しかし「死んでもいい」と思っていた彼女は何であのとき久保に食らい付いたんだろう?あれか、紐結んでもらった恩で榎木津を助けたのか?
▼敦子
頑張ったな敦っちゃん。二階堂に蹴られても(二階堂って結局何の役割だったんだろう) 。無駄に青木さんとの恋愛フラグが立っていた。
▼加奈子
最後の「ほぅ」がね…やたら悪評だったけどやっぱり…
唐突に言われたって!結構うまく原作と乖離してたのに最後にそれはない!!
▼美馬坂
柄本さん、よく時代劇に出てくるんだけど、 長い台詞をあれほどなめらかに言って意味がちゃんと理解できるっていったいどういったしゃべり方なんだろう。すごい。
しかして彼が諸悪の根源みたいな演出は…。
久保に執着しすぎ。 まるで加奈子より久保が(個人として)大切に見える。
▼匣
匣にみっしり詰まってたのは最初ののシーンだけな気がする。 人体実験失敗作の匣だってスカスカだし、 最後の久保だって、顔がチューブに繋がれて浮かんでるだけで。 頼子ちゃんのはちゃんと詰まってたけど、何も腕とかあんな風に放置しなくても…。その腕も作り物っぽいし。

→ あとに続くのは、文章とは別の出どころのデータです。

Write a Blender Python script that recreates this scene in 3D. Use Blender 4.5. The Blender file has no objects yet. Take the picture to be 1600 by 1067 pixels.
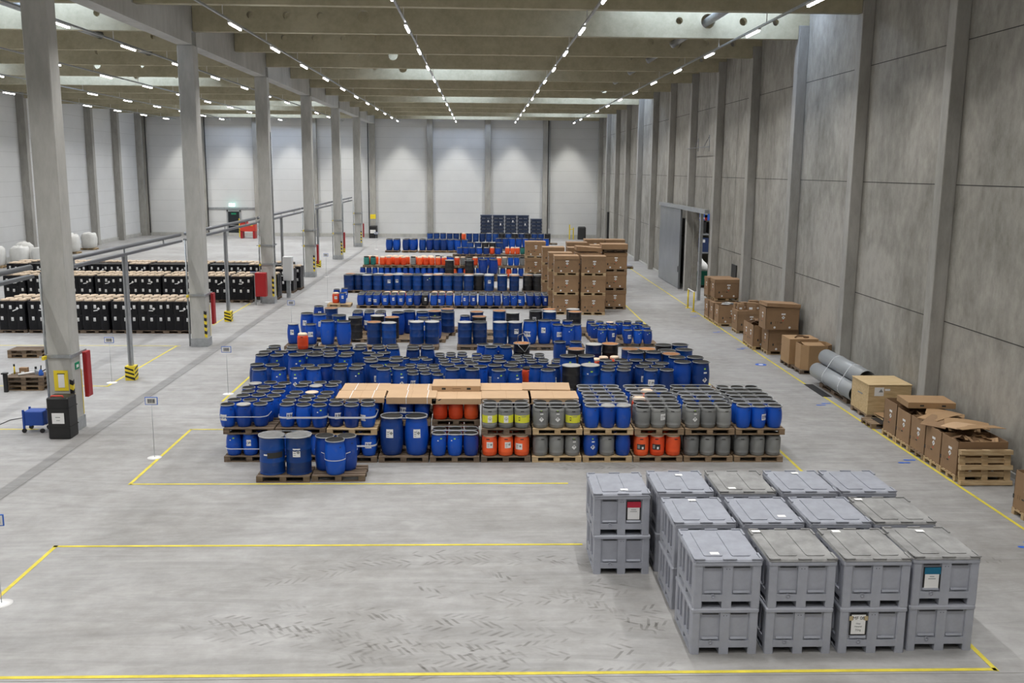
import bpy, bmesh, math, random
from mathutils import Vector, Matrix
PI = math.pi
random.seed(11)
SC = bpy.context.scene
COL = SC.collection
# ------------------------------------------------------------------ camera
F_PX, PITCH, YAW, ROLL, CAM_H = 1499.0, 0.1770352, 0.0334684, 0.0087691, 7.0
fw = Vector((math.sin(YAW) * math.cos(PITCH), math.cos(YAW) * math.cos(PITCH), -math.sin(PITCH)))
rt = Vector((math.cos(YAW), -math.sin(YAW), 0)); up = rt.cross(fw)
cr, sr = math.cos(ROLL), math.sin(ROLL)
rt2 = cr * rt + sr * up; up2 = -sr * rt + cr * up
cd = bpy.data.cameras.new('camera'); cam = bpy.data.objects.new('camera', cd); COL.objects.link(cam)
cam.matrix_world = Matrix(((rt2.x, up2.x, -fw.x, 0), (rt2.y, up2.y, -fw.y, 0), (rt2.z, up2.z, -fw.z, CAM_H), (0, 0, 0, 1)))
cd.sensor_width = 36; cd.lens = F_PX / 1600 * 36; cd.clip_start = .05; cd.clip_end = 400
SC.camera = cam
# ------------------------------------------------------------------ world, view
w = bpy.data.worlds.new('sky'); SC.world = w; w.use_nodes = True
w.node_tree.nodes['Background'].inputs[0].default_value = (.75, .85, 1, 1)
w.node_tree.nodes['Background'].inputs[1].default_value = 1.0
SC.view_settings.view_transform = 'Standard'; SC.view_settings.look = 'None'
SC.view_settings.gamma = 1; SC.view_settings.use_curve_mapping = False
SC.view_settings.exposure = -0.2
LAMP_W = 178.0          # watts of one ceiling luminaire
SKY_E = 8.5            # glow of the diffusing roof lights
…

バラバラにするのは匣にみつしり詰めたいからなのに…。
▼京極堂
動いてるよ彼が。なんでいつも動かない彼が階段を登り切れるんだ。
京極のところに集まる必然性が弱い…狂言回しっぽい。
やたら(3回くらい?)「この世には不思議なことなど何もないのだよ」と言ってるけど、決め台詞は決めの場所で言ってくれ。
自室にも意外に本がない。もっと埋もれてていい。
美馬坂のシーンは上ってくまでが長いし、憑き物落ちきってないし、不完全燃焼。
御筥様のくだりはノリが「百器徒然袋」だった。亀山歯ブラシって連呼しないでくれ、爆笑しそうだから。ってかフラメンコではもう噴出。
全体として前半がちょっとぐだぐだ気味。
ちなみに限定「御匣セット」が19800円でびっくり。え、御筥様並みじゃん。
次は狂骨で骨骨骨…あれってかなり映像化するとなるとマズいシーンが多そうだけどどうするんだろう。